Somewhere along the way that has been bent into the idea that the purpose of the defense is to get their client off.

It is certainly to be hoped that if their client is in fact innocent of the charges against them that their defense attorney’s diligent efforts to assure the fairest possible trial for their client will result in their client going free.

But if their client is guilty, then their job is to diligently make sure their client gets a fair trial, and it is to be hoped that a fair trial will result in a conviction.

‘Somewhere along the way…’?!?

Are you serious?! It has always been and will always be the defense’s job to get their clients off. Doing anything & everything short of breaking the law (wink-wink). If a criminal commits the perfect crime, leaving not enough direct evidence to convict him and he gets acquitted, then he got a fair trial. If this starts happening a lot then it’s society’s job to amend the laws. A defense attorney that lets his ‘conscious’ seriously effect his efforts to defend an apparently guilty client could (and should) be disbarred.

The death penalty has two primary aspects: A practical application and a moral one. The practical takes the form of applying it for killing prison guards (i.e. guarding individuals with life or long sentences) and committing first degree murder of a police officer (their job also allows special protections). The practical aspect acts as a deterrent to potential and future offenders where there otherwise would be little to none.

A moral application would be applying it to murder for hire, serial killing, torture-murder etc. Crimes whose heinousness deserves extra punishment. I see a real problem with not applying it in these cases just because it’s ‘more expensive’…

I was ver specific. Certainly the client wants to get off and they hire an attorney to do that. But it isn’t actually “the job” of the defense, as officers of the court, to get their client off.

According to the American Bar, the “Defense Function”

And if you read the whole thing, it lists lots of do’s and don’ts that defense attorneys regularly flout as part of their strategies to “get the client off”.

I acknowledge for the third time: getting off is what the client wants. It’s certainly what they are expecting and hoping for. But it is not actually the true function of the defense.

Well, it’s also the function of the defense to make sure the client is fairly charged, and if a client the attorney knows did the deed is being overcharged-- charged with first degree murder for something that should have been negligent homicide, for example, then the only way to assure the client is treated fairly is to try to get him acquitted.

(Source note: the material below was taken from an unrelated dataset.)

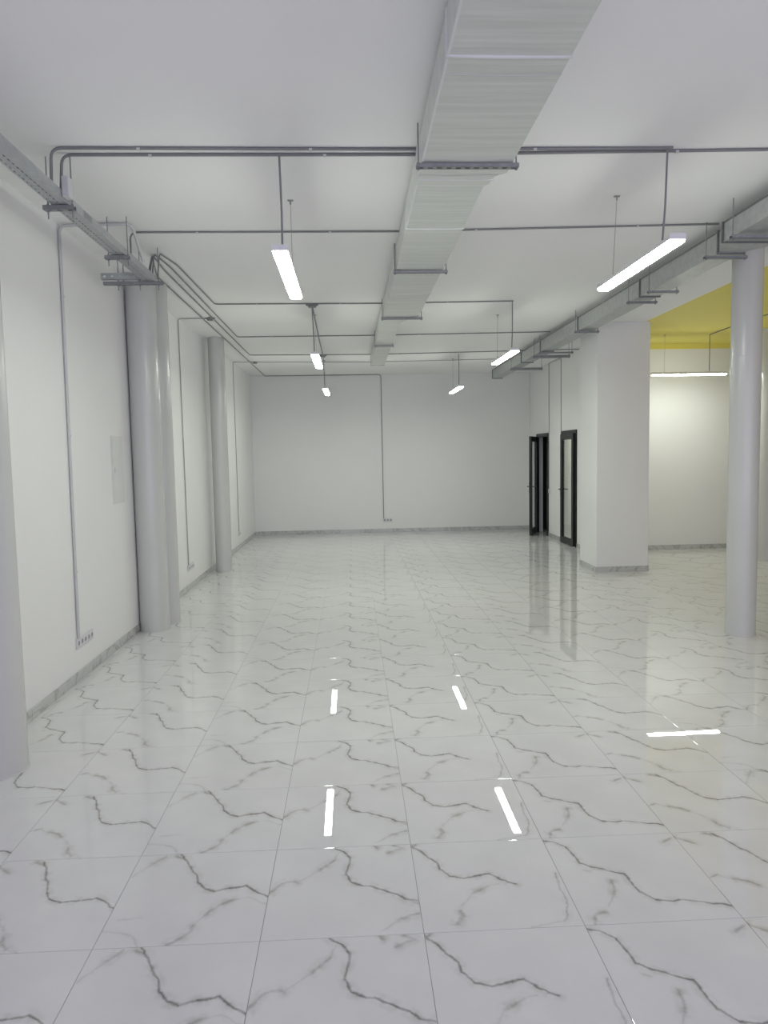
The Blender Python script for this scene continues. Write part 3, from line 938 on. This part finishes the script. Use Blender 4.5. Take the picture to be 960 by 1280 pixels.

But yeah, in order to defend his client zealously, sometimes the defense attorney doesn’t want to know as many details as possible-- sometimes to be ethical, the defense attorney needs to remain ignorant of some things-- as opposed to the prosecutor, who wants to know every possible things that may come up in regard to the victim.

Why does it bear repeating? It’s wrong.

The death penalty is not inherently more expensive because of the Constitution. It’s more expensive because of the endless appeals. If endless appeals were necessitated by the Constitution, then life without parole would be just as expensive as the DP, because LWOP would also be endlessly appealed.

Since LWOP is not endlessly appealed, it must be the case that endless appeals are not mandated by the Constitution.

Or maybe they are, in which case LWOP will be just as expensive as the DP. Actually probably more so, since a small minority of those on death row are eventually executed and that brings the appeals to an end. Which would not happen if there were no DP.

So either DP opponents are conscientiously working for the rights of the accused, in which case LWOP will cost as much or more than the DP because they will endlessly appeal LWOP, or they are not really concerned with the rights of the accused so much as they are preventing the death penalty, in which case they are being untruthful about the inherent cost of the DP.